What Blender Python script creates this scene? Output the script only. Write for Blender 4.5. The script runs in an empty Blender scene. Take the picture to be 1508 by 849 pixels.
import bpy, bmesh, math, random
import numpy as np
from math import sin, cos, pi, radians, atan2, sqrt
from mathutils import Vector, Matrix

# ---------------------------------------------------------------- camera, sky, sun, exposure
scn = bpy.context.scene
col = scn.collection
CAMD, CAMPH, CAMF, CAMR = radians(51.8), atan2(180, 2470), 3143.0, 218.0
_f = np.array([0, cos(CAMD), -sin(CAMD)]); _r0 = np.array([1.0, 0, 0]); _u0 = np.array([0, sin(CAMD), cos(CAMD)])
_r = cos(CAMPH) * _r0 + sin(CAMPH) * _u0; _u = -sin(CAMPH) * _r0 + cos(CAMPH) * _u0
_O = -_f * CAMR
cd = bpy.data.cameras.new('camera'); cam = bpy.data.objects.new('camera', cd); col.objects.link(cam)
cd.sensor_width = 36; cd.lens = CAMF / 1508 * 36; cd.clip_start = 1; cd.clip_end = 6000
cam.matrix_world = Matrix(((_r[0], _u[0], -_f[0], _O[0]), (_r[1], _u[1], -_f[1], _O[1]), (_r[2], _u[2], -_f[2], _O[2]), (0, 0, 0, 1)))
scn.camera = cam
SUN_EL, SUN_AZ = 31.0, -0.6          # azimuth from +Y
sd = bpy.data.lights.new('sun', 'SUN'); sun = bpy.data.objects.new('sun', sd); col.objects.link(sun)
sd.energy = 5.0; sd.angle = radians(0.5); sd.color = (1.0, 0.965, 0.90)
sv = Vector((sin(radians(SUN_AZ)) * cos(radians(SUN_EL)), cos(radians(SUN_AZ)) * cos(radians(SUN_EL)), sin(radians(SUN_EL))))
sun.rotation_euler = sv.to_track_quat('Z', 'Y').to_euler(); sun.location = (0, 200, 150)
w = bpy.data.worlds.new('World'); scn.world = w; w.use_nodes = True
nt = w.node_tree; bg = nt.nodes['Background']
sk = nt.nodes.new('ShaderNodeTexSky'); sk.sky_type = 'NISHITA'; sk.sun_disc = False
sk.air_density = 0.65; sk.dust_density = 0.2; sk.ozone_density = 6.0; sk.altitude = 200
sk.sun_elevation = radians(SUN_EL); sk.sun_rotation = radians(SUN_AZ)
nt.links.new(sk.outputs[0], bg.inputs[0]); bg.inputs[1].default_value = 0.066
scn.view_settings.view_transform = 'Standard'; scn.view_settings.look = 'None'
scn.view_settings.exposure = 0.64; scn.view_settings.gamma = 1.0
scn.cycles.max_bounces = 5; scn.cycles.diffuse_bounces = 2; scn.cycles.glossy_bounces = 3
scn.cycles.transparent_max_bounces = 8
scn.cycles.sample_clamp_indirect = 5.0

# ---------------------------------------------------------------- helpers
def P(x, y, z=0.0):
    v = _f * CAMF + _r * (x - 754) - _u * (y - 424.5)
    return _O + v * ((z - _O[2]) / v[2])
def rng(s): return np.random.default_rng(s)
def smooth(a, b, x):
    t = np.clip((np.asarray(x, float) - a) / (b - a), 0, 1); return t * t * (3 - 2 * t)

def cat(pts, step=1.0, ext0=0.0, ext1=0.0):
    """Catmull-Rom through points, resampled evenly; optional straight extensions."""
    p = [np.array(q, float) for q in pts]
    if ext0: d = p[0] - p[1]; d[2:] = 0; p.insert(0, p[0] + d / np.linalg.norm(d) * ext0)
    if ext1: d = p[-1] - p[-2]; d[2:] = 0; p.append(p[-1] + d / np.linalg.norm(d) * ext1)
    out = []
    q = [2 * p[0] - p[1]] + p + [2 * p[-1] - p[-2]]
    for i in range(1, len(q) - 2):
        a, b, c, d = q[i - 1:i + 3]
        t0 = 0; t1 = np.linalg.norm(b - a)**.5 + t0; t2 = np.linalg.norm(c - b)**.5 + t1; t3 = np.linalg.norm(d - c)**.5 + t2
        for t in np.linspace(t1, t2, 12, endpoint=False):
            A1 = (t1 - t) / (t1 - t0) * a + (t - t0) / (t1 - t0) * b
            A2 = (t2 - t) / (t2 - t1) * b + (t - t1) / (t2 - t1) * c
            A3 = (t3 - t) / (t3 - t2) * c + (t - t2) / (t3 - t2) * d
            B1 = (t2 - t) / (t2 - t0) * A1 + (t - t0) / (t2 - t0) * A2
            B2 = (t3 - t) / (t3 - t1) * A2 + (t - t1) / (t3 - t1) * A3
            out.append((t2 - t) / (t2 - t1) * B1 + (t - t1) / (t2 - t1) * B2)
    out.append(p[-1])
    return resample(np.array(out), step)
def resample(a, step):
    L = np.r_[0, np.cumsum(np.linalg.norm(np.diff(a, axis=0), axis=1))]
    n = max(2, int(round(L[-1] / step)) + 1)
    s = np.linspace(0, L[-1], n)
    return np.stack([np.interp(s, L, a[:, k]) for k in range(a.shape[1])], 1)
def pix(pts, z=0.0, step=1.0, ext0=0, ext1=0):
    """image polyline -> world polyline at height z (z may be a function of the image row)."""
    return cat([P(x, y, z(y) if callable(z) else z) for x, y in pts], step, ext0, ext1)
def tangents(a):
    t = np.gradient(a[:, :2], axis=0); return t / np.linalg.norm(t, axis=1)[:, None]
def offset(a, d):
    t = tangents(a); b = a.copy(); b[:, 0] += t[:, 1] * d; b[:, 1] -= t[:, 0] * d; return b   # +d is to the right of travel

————

**Instructions to follow**
Write each line above out exactly.

**Exercise solution**
What Blender Python script creates this scene? Output the script only. Write for Blender 4.5. The script runs in an empty Blender scene. Take the picture to be 1508 by 849 pixels.
import bpy, bmesh, math, random
import numpy as np
from math import sin, cos, pi, radians, atan2, sqrt
from mathutils import Vector, Matrix

# ---------------------------------------------------------------- camera, sky, sun, exposure
scn = bpy.context.scene
col = scn.collection
CAMD, CAMPH, CAMF, CAMR = radians(51.8), atan2(180, 2470), 3143.0, 218.0
_f = np.array([0, cos(CAMD), -sin(CAMD)]); _r0 = np.array([1.0, 0, 0]); _u0 = np.array([0, sin(CAMD), cos(CAMD)])
_r = cos(CAMPH) * _r0 + sin(CAMPH) * _u0; _u = -sin(CAMPH) * _r0 + cos(CAMPH) * _u0
_O = -_f * CAMR
cd = bpy.data.cameras.new('camera'); cam = bpy.data.objects.new('camera', cd); col.objects.link(cam)
cd.sensor_width = 36; cd.lens = CAMF / 1508 * 36; cd.clip_start = 1; cd.clip_end = 6000
cam.matrix_world = Matrix(((_r[0], _u[0], -_f[0], _O[0]), (_r[1], _u[1], -_f[1], _O[1]), (_r[2], _u[2], -_f[2], _O[2]), (0, 0, 0, 1)))
scn.camera = cam
SUN_EL, SUN_AZ = 31.0, -0.6          # azimuth from +Y
sd = bpy.data.lights.new('sun', 'SUN'); sun = bpy.data.objects.new('sun', sd); col.objects.link(sun)
sd.energy = 5.0; sd.angle = radians(0.5); sd.color = (1.0, 0.965, 0.90)
sv = Vector((sin(radians(SUN_AZ)) * cos(radians(SUN_EL)), cos(radians(SUN_AZ)) * cos(radians(SUN_EL)), sin(radians(SUN_EL))))
sun.rotation_euler = sv.to_track_quat('Z', 'Y').to_euler(); sun.location = (0, 200, 150)
w = bpy.data.worlds.new('World'); scn.world = w; w.use_nodes = True
nt = w.node_tree; bg = nt.nodes['Background']
sk = nt.nodes.new('ShaderNodeTexSky'); sk.sky_type = 'NISHITA'; sk.sun_disc = False
sk.air_density = 0.65; sk.dust_density = 0.2; sk.ozone_density = 6.0; sk.altitude = 200
sk.sun_elevation = radians(SUN_EL); sk.sun_rotation = radians(SUN_AZ)
nt.links.new(sk.outputs[0], bg.inputs[0]); bg.inputs[1].default_value = 0.066
scn.view_settings.view_transform = 'Standard'; scn.view_settings.look = 'None'
scn.view_settings.exposure = 0.64; scn.view_settings.gamma = 1.0
scn.cycles.max_bounces = 5; scn.cycles.diffuse_bounces = 2; scn.cycles.glossy_bounces = 3
scn.cycles.transparent_max_bounces = 8
scn.cycles.sample_clamp_indirect = 5.0

# ---------------------------------------------------------------- helpers
def P(x, y, z=0.0):
    v = _f * CAMF + _r * (x - 754) - _u * (y - 424.5)
    return _O + v * ((z - _O[2]) / v[2])
def rng(s): return np.random.default_rng(s)
def smooth(a, b, x):
    t = np.clip((np.asarray(x, float) - a) / (b - a), 0, 1); return t * t * (3 - 2 * t)

def cat(pts, step=1.0, ext0=0.0, ext1=0.0):
    """Catmull-Rom through points, resampled evenly; optional straight extensions."""
    p = [np.array(q, float) for q in pts]
    if ext0: d = p[0] - p[1]; d[2:] = 0; p.insert(0, p[0] + d / np.linalg.norm(d) * ext0)
    if ext1: d = p[-1] - p[-2]; d[2:] = 0; p.append(p[-1] + d / np.linalg.norm(d) * ext1)
    out = []
    q = [2 * p[0] - p[1]] + p + [2 * p[-1] - p[-2]]
    for i in range(1, len(q) - 2):
        a, b, c, d = q[i - 1:i + 3]
        t0 = 0; t1 = np.linalg.norm(b - a)**.5 + t0; t2 = np.linalg.norm(c - b)**.5 + t1; t3 = np.linalg.norm(d - c)**.5 + t2
        for t in np.linspace(t1, t2, 12, endpoint=False):
            A1 = (t1 - t) / (t1 - t0) * a + (t - t0) / (t1 - t0) * b
            A2 = (t2 - t) / (t2 - t1) * b + (t - t1) / (t2 - t1) * c
            A3 = (t3 - t) / (t3 - t2) * c + (t - t2) / (t3 - t2) * d
            B1 = (t2 - t) / (t2 - t0) * A1 + (t - t0) / (t2 - t0) * A2
            B2 = (t3 - t) / (t3 - t1) * A2 + (t - t1) / (t3 - t1) * A3
            out.append((t2 - t) / (t2 - t1) * B1 + (t - t1) / (t2 - t1) * B2)
    out.append(p[-1])
    return resample(np.array(out), step)
def resample(a, step):
    L = np.r_[0, np.cumsum(np.linalg.norm(np.diff(a, axis=0), axis=1))]
    n = max(2, int(round(L[-1] / step)) + 1)
    s = np.linspace(0, L[-1], n)
    return np.stack([np.interp(s, L, a[:, k]) for k in range(a.shape[1])], 1)
def pix(pts, z=0.0, step=1.0, ext0=0, ext1=0):
    """image polyline -> world polyline at height z (z may be a function of the image row)."""
    return cat([P(x, y, z(y) if callable(z) else z) for x, y in pts], step, ext0, ext1)
def tangents(a):
    t = np.gradient(a[:, :2], axis=0); return t / np.linalg.norm(t, axis=1)[:, None]
def offset(a, d):
    t = tangents(a); b = a.copy(); b[:, 0] += t[:, 1] * d; b[:, 1] -= t[:, 0] * d; return b   # +d is to the right of travel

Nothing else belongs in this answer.